Sign of the times: Asian-influenced businesses moving into Gwinnett

LAWRENCEVILLE - Take a drive down Pleasant Hill Road and along Steve Reynolds Boulevard through the Gwinnett Place area and you'll bear witness to the changes this county has gone through.

One thing you can't miss for sure are the signs of globalization.

With a good number of business signs and advertisements appearing in Asian script, it's clear Gwinnett County is no longer the rural suburb of Atlanta it was considered back in the day.

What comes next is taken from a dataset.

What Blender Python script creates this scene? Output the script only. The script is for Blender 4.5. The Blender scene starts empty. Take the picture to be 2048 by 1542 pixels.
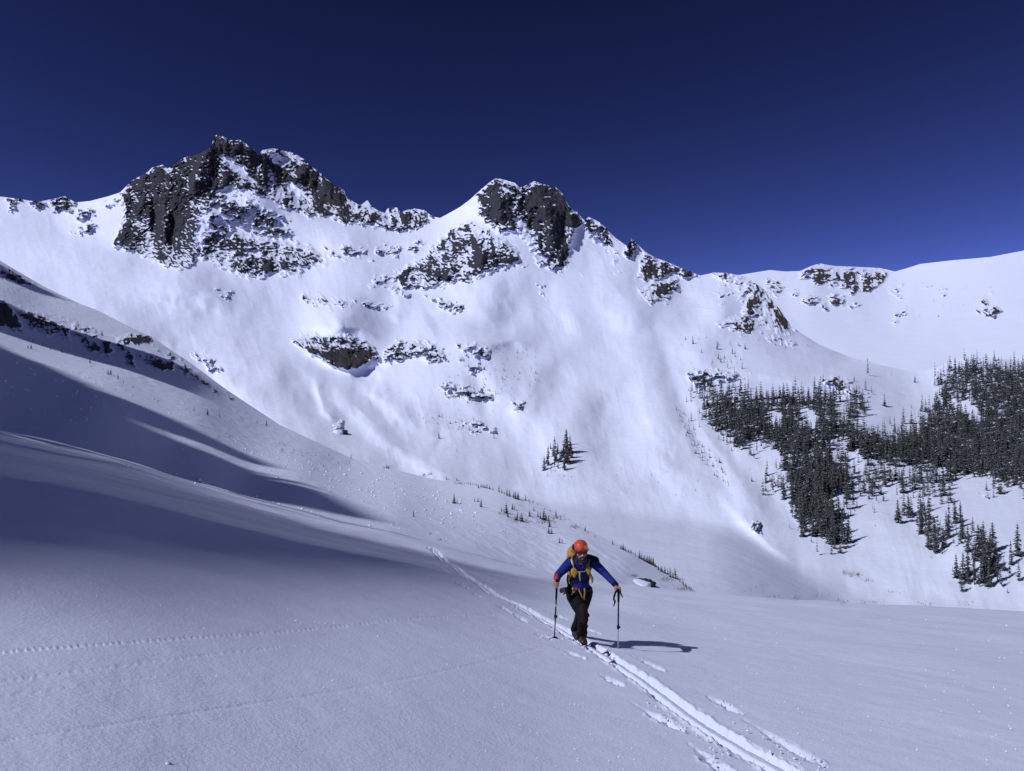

Chairman Charles Bannister and members of the Gwinnett Chamber of Commerce returned home Thursday from a 15-day economic trade mission to Korea and China. With obtaining foreign investment as the ultimate goal of such a trip, it appears that what we see now in Gwinnett in terms of foreign-influenced or foreign-owned may only be the beginning. It also means this likely isn't the last trip to Asia local officials will embark upon.

"This trip is the second one in 45 days," said the Chamber's Nick Masino prior to leaving. "It's important because China has capital dollars available to invest overseas. We need capital dollars in Gwinnett that is frankly going to other places in the United States, and we want to make sure Gwinnett is there at the table."

From an economic development standpoint on the most recent trip, it appears Gwinnett took its seat at that table.

Last week, China-based, Hisense Company, which manufactures flat-panel screens, announced it would expand in Gwinnett. This resulted in an $800,000 capital investment in the county coupled with the creation of 35 to 40 new, high-wage jobs.

This week, another $200,000 in capital investment floated the county's way by means of another expansion announcement; this time from the Ningbo Self Electronics Corporation, also of China. And on June 29, the chamber reported that Gwinnett County and the Gangnam-Gu district of Seoul, South Korea, had officially tied the knot as sister communities, a move that should identify and develop more business opportunities soon.

Ken Stewart, the commissioner of the Georgia Department of Economic Development, said business focus in China has been a key focus of its group the last several years, so much that the group opened a business center in Beijing last year.

"I am glad to see these investments and those of our partners in Gwinnett County pay off with a quality Chinese company such as Ningbo Self Electronics opening an office right here in Georgia," Stewart said.

Closer to home, the Gwinnett Place Community Improvement District has seen a number of new foreign-owned or foreign-managed businesses come online this year. And more are still coming with the planned openings later this year of the M Marketplace at Gwinnett Place Mall and the new Assi Plaza. While their target markets will be the ethnically diverse population of Gwinnett, M Marketplace is Korean-owned and Assi was conceptualized in Asia.

Allen said he believes the county and the chamber are making the right moves by traveling to Asia and targeting Asian investment dollars. He said he also believes there are definitely more foreign investment dollars from Asia headed Gwinnett's way.

"Just look at the area," he said. "It's (the China/Korea trip) just going to bring the international focus more and more to Gwinnett County. I think with the demographics we have here, you've got to have that to survive."

With the Noh Ryang Jin Seafood Restaurant, Ming's BBQ and the Shanghai Cafe opening in the last six months in the Gwinnett Place CID, Allen said the area is beginning to reflect the changes wrought by globalization.

"Look at the new businesses coming in. They are ethnically diverse and many of them are Korean and Chinese," he said. "The chamber is going after the right market. ... We're in a worldwide economy now."

Masino said to expect more economic development announcements that would benefit the county soon, whether they come from the Rust Belt like NCR did or from across the Pacific Ocean in the Orient.

"People are scaling back their efforts so it's the perfect time to attack," he said prior to the trip. "If you're serious about global business, America is still the biggest, richest country in the world."